I believe with every fiber of my being that this is what being a pastor is all about, dealing with the funk. We are constantly working with those wrestling with the “wounds, scars, bruises” and offering Biblical and creative responses to those wounds, scars and bruises in the midst of dealing with our own. Life can be filled with both beauty and tragedy and God has called us to engage both the laughter and the tears. Death is the great equalizer that causes us to reflect on our own mortality, but for the Christian who already has the hope of resurrection, in someways, death should cause the pastor to examine our own vocations. “What my is ministry all about?”

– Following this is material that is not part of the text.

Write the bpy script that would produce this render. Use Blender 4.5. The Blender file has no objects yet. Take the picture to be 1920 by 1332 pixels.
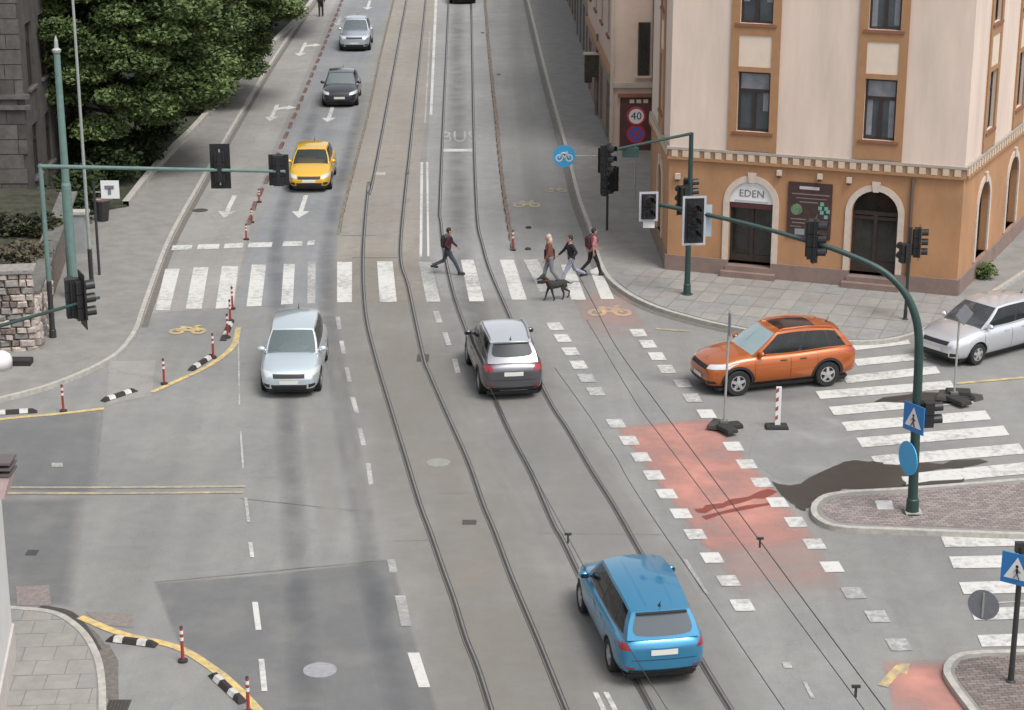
import bpy, bmesh, math, random
import numpy as np
from mathutils import Vector, Matrix
from mathutils.bvhtree import BVHTree
random.seed(7); rng = np.random.default_rng(11)
S = bpy.context.scene
COL = S.collection
rad = math.radians

# ---------------------------------------------------------------- camera, sky, sun, exposure
FPX, CAMH = 3700.0, 17.5
PITCH = math.atan(1176.0 / FPX)
cd = bpy.data.cameras.new('camera'); cam = bpy.data.objects.new('camera', cd); COL.objects.link(cam)
cd.sensor_width = 36.0; cd.lens = FPX / 1920 * 36.0; cd.clip_start = 0.5; cd.clip_end = 3000
cam.location = (0, 0, CAMH); cam.rotation_euler = (math.pi / 2 - PITCH, 0, 0)
S.camera = cam
w = bpy.data.worlds.new('World'); S.world = w; w.use_nodes = True
nt = w.node_tree; bg = nt.nodes['Background']
sky = nt.nodes.new('ShaderNodeTexSky'); sky.sky_type = 'NISHITA'; sky.sun_disc = False
SUN_EL, SUN_AZ = rad(60), rad(138)          # azimuth clockwise from +Y (to the right, a little behind the camera)
sky.sun_elevation = SUN_EL; sky.sun_rotation = SUN_AZ; sky.air_density = 1.0; sky.dust_density = 3.0; sky.ozone_density = 1.0
hs = nt.nodes.new('ShaderNodeHueSaturation'); hs.inputs['Saturation'].default_value = 0.18
nt.links.new(sky.outputs[0], hs.inputs['Color']); nt.links.new(hs.outputs[0], bg.inputs[0]); bg.inputs[1].default_value = 0.13
sd = bpy.data.lights.new('sun', 'SUN'); sun = bpy.data.objects.new('sun', sd); COL.objects.link(sun)
sd.energy = 1.5; sd.angle = rad(24); sd.color = (1.0, 0.96, 0.9)
sdir = Vector((math.sin(SUN_AZ) * math.cos(SUN_EL), math.cos(SUN_AZ) * math.cos(SUN_EL), math.sin(SUN_EL)))
sun.rotation_euler = sdir.to_track_quat('Z', 'Y').to_euler(); sun.location = (30, 0, 60)
S.view_settings.view_transform = 'Standard'; S.view_settings.look = 'None'; S.view_settings.gamma = 1.0
S.view_settings.use_curve_mapping = False
S.view_settings.exposure = 0.74
S.render.engine = 'CYCLES'

# ---------------------------------------------------------------- survey: photograph point -> place on the ground (or at height z)
_F = Vector((0, math.cos(PITCH), -math.sin(PITCH))); _U = Vector((0, math.sin(PITCH), math.cos(PITCH))); _R = Vector((1, 0, 0)); _C = Vector((0, 0, CAMH))
def ray(u, v): return _F + _R * ((u - 960) / FPX) + _U * ((666 - v) / FPX)
def G(u, v, z=0.0):
    d = ray(u, v); return _C + d * ((z - CAMH) / d.z)
def VP(u, v, base, d):                       # on the vertical plane through base, horizontal direction d
    n = Vector((-d.y, d.x, 0)); r = ray(u, v)
    return _C + r * ((base - _C).dot(n) / r.dot(n))
def HZ(bu, bv, v):                           # height at row v above the ground point (bu,bv)
    b = G(bu, bv); r = ray(bu, v); return (_C + r * (b.y / r.y)).z
RD = Vector((-0.02575, 0.99967, 0)); RL = Vector((0.99967, 0.02575, 0))   # street direction, across the street
RYAW = math.atan2(RD.y, RD.x)

# ---------------------------------------------------------------- materials
MATS = {}
def mat(name, col, rough=0.7, metal=0.0, var=0.0, scale=3.0, bump=0.0, bscale=60.0, coat=0.0, spec=0.5, col2=None, detail=6.0, ior=None, island=0.0, stretch=None, alpha=None):
    if name in MATS: return MATS[name]
    m = bpy.data.materials.new(name); m.use_nodes = True; t = m.node_tree; b = t.nodes['Principled BSDF']
    b.inputs['Roughness'].default_value = rough; b.inputs['Metallic'].default_value = metal
    b.inputs['Specular IOR Level'].default_value = spec
    if coat: b.inputs['Coat Weight'].default_value = coat; b.inputs['Coat Roughness'].default_value = 0.04
    if ior: b.inputs['IOR'].default_value = ior
    c1 = (*col, 1)
    if alpha: b.inputs['Alpha'].default_value = alpha
    b.inputs['Base Color'].default_value = c1
    last = None
    if var or bump or col2:
        tc = t.nodes.new('ShaderNodeNewGeometry')
    if var or col2:
        n = t.nodes.new('ShaderNodeTexNoise'); n.inputs['Scale'].default_value = scale; n.inputs['Detail'].default_value = detail; n.inputs['Roughness'].default_value = 0.65
        if stretch:
            mp = t.nodes.new('ShaderNodeMapping'); mp.inputs['Scale'].default_value = stretch; t.links.new(tc.outputs['Position'], mp.inputs[0]); t.links.new(mp.outputs[0], n.inputs['Vector'])
        else: t.links.new(tc.outputs['Position'], n.inputs['Vector'])
        mr = t.nodes.new('ShaderNodeMapRange'); mr.inputs[1].default_value = 0.32; mr.inputs[2].default_value = 0.68
        t.links.new(n.outputs['Fac'], mr.inputs[0])
        mx = t.nodes.new('ShaderNodeMix'); mx.data_type = 'RGBA'
        ca = [max(0, c * (1 - var)) for c in col]; cb = col2 if col2 else [c * (1 + var) for c in col]
        mx.inputs[6].default_value = (*ca, 1); mx.inputs[7].default_value = (*cb, 1)
        t.links.new(mr.outputs[0], mx.inputs[0]); last = mx.outputs[2]
    if island:
        g = t.nodes.new('ShaderNodeNewGeometry'); h = t.nodes.new('ShaderNodeHueSaturation')
        mv = t.nodes.new('ShaderNodeMapRange'); mv.inputs[3].default_value = 1 - island; mv.inputs[4].default_value = 1 + island
        t.links.new(g.outputs['Random Per Island'], mv.inputs[0]); t.links.new(mv.outputs[0], h.inputs['Value'])
        if last: t.links.new(last, h.inputs['Color'])
        else: h.inputs['Color'].default_value = c1
        last = h.outputs[0]
    if last: t.links.new(last, b.inputs['Base Color'])
    if bump:
        n2 = t.nodes.new('ShaderNodeTexNoise'); n2.inputs['Scale'].default_value = bscale; n2.inputs['Detail'].default_value = 4
        t.links.new(tc.outputs['Position'], n2.inputs['Vector'])
        bp = t.nodes.new('ShaderNodeBump'); bp.inputs['Strength'].default_value = bump; bp.inputs['Distance'].default_value = 0.02
        t.links.new(n2.outputs['Fac'], bp.inputs['Height']); t.links.new(bp.outputs[0], b.inputs['Normal'])
    MATS[name] = m; return m

def asphalt(name, base, tint, streak=0.10, grain=0.16, crack=0.0):
    """weathered asphalt: large stains, lane-long streaks, fine aggregate"""
    if name in MATS: return MATS[name]
    m = bpy.data.materials.new(name); m.use_nodes = True; t = m.node_tree; b = t.nodes['Principled BSDF']; L = t.links.new
    geo = t.nodes.new('ShaderNodeNewGeometry')
    def noise(scale, detail, vec=None, rough=0.6):
        n = t.nodes.new('ShaderNodeTexNoise'); n.inputs['Scale'].default_value = scale; n.inputs['Detail'].default_value = detail; n.inputs['Roughness'].default_value = rough
        L(vec if vec else geo.outputs['Position'], n.inputs['Vector']); return n
    def rng_(src, a, b_, c, d):
        r = t.nodes.new('ShaderNodeMapRange'); 
        for i, v in enumerate((a, b_, c, d)): r.inputs[i + 1].default_value = v
        L(src, r.inputs[0]); return r.outputs[0]
    def mul(x, y):
        k = t.nodes.new('ShaderNodeMath'); k.operation = 'MULTIPLY'; L(x, k.inputs[0])
        if isinstance(y, float): k.inputs[1].default_value = y
        else: L(y, k.inputs[1])
        return k.outputs[0]
    mp = t.nodes.new('ShaderNodeMapping'); L(geo.outputs['Position'], mp.inputs[0]); mp.inputs['Scale'].default_value = (1.1, 0.05, 1); mp.inputs['Rotation'].default_value = (0, 0, 0.03)
    big = rng_(noise(0.16, 4).outputs['Fac'], 0.3, 0.7, 1 - streak, 1 + streak)
    st = rng_(noise(1.0, 5, mp.outputs[0]).outputs['Fac'], 0.3, 0.7, 1 - streak, 1 + streak)
    mid = rng_(noise(2.3, 6, rough=0.7).outputs['Fac'], 0.25, 0.75, 0.90, 1.10)
    fine = rng_(noise(45, 3).outputs['Fac'], 0.25, 0.75, 1 - grain, 1 + grain)
    agg = rng_(noise(13, 5, rough=0.75).outputs['Fac'], 0.25, 0.75, 0.91, 1.09)
    spot = rng_(noise(0.9, 8, rough=0.8).outputs['Fac'], 0.60, 0.72, 1.0, 0.86)
    v = mul(mul(mul(mul(big, st), mul(mid, fine)), spot), agg)
    if crack:
        vo = t.nodes.new('ShaderNodeTexVoronoi'); vo.feature = 'DISTANCE_TO_EDGE'; vo.inputs['Scale'].default_value = 0.33
        w1 = noise(1.3, 5); ad = t.nodes.new('ShaderNodeVectorMath'); ad.operation = 'ADD'; L(geo.outputs['Position'], ad.inputs[0]); L(w1.outputs['Color'], ad.inputs[1])
        L(ad.outputs[0], vo.inputs['Vector'])
        ck = rng_(vo.outputs['Distance'], 0.0, 0.012, 1 - crack, 1.0); v = mul(v, ck)
    mx = t.nodes.new('ShaderNodeMix'); mx.data_type = 'RGBA'; mx.inputs[6].default_value = (*base, 1); mx.inputs[7].default_value = (*tint, 1)
    L(rng_(noise(0.35, 3).outputs['Fac'], 0.35, 0.65, 0, 1), mx.inputs[0])
    vm = t.nodes.new('ShaderNodeVectorMath'); vm.operation = 'SCALE'; L(mx.outputs[2], vm.inputs[0]); L(v, vm.inputs['Scale'])
    L(vm.outputs[0], b.inputs['Base Color'])
    L(rng_(noise(0.9, 4).outputs['Fac'], 0.3, 0.7, 0.62, 0.85), b.inputs['Roughness'])
    bp = t.nodes.new('ShaderNodeBump'); bp.inputs['Strength'].default_value = 0.25; bp.inputs['Distance'].default_value = 0.01
    L(noise(70, 3).outputs['Fac'], bp.inputs['Height']); L(bp.outputs[0], b.inputs['Normal'])
    MATS[name] = m; return m

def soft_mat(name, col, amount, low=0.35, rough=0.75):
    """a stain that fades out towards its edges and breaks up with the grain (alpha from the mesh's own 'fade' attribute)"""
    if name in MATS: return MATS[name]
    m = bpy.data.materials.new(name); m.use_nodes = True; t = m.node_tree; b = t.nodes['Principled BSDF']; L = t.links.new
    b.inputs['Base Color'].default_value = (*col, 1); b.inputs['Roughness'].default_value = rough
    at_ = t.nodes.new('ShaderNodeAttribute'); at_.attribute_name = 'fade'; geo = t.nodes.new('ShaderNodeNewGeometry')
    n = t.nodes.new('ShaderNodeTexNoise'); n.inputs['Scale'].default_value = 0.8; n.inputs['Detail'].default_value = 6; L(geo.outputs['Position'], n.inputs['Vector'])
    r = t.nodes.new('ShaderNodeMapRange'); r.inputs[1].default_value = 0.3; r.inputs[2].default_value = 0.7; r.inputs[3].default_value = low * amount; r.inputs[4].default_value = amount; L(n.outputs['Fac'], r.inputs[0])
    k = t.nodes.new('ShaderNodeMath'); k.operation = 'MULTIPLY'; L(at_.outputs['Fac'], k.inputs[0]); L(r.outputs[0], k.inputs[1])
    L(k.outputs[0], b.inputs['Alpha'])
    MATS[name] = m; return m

def paint(name, col, under, wear=0.45, scale=5.0):
    """road paint worn through to the asphalt in scuffs"""
    if name in MATS: return MATS[name]
    m = bpy.data.materials.new(name); m.use_nodes = True; t = m.node_tree; b = t.nodes['Principled BSDF']; L = t.links.new
    geo = t.nodes.new('ShaderNodeNewGeometry')
    n1 = t.nodes.new('ShaderNodeTexNoise'); n1.inputs['Scale'].default_value = scale; n1.inputs['Detail'].default_value = 9; n1.inputs['Roughness'].default_value = 0.72
    n2 = t.nodes.new('ShaderNodeTexNoise'); n2.inputs['Scale'].default_value = 0.5; n2.inputs['Detail'].default_value = 2
    L(geo.outputs['Position'], n1.inputs['Vector']); L(geo.outputs['Position'], n2.inputs['Vector'])
    ad = t.nodes.new('ShaderNodeMath'); ad.operation = 'MULTIPLY_ADD'; L(n2.outputs['Fac'], ad.inputs[0]); ad.inputs[1].default_value = 0.5; L(n1.outputs['Fac'], ad.inputs[2])
    mr = t.nodes.new('ShaderNodeMapRange'); mr.inputs[1].default_value = 0.98 - wear * 0.55; mr.inputs[2].default_value = 1.12 - wear * 0.35; mr.inputs[3].default_value = 0; mr.inputs[4].default_value = 0.85
    L(ad.outputs[0], mr.inputs[0])
    mx = t.nodes.new('ShaderNodeMix'); mx.data_type = 'RGBA'; mx.inputs[6].default_value = (*col, 1); mx.inputs[7].default_value = (*under, 1)
    L(mr.outputs[0], mx.inputs[0]); L(mx.outputs[2], b.inputs['Base Color']); b.inputs['Roughness'].default_value = 0.7
    MATS[name] = m; return m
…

Eugene Peterson writes, “the job of the pastor is not to teach people how to live, but to prepare them to die.” Cornel West in another interview for the documentary, Call and Response (2008), said, “we all are born from the funk and we return to the funk”. Death is a reality of life and if we as the pastor have the opportunity to celebrate with people in the creation of new life, the blessing of seeing a blossoming relationship, uniting people in matrimony, then it is an equal honor to walk with families through death. I was taught in seminary that people in times of grief and emotional stress can equate our presence with the presence of God. While we are not God, we can represent God in those tender moments. In those moments our silent, un-anxious presence is our pastoral imperative. We don’t need to feel the pressure to respond on God’s behalf, because let’s face it, what are you going to say that is going to make all of the tears go away? The truth is: sometimes we don’t need to say anything at all and allow the Holy Spirit to minister in that moment through you. All we can do is cling on to the Good Shepherd, pray, hug it out, reaffirm the family, seize pastoral care moments, pick up coffee, and be an un-anxious presence. In my opinion, this is, at it’s core the best part of being a pastor. Remember when you realized that you are not in control? There is a sense of freedom in resigning to the fact that you don’t have all the answers, that in the midst of grief all your excellent exegetical skills go out the window, and that you must come to terms with the realization that you are not in control. What you have in exchange, however, is the opportunity to simply invite God, who is a much better shepherd than you are, into these moments.

As I gave the final committal to this student, I was suddenly hit with the realization of what a true honor it is, to give a final blessing to one of our flock. If we have the pleasure to walk with students in life, then it is an honor to give them one final blessing as they await the glorious resurrection.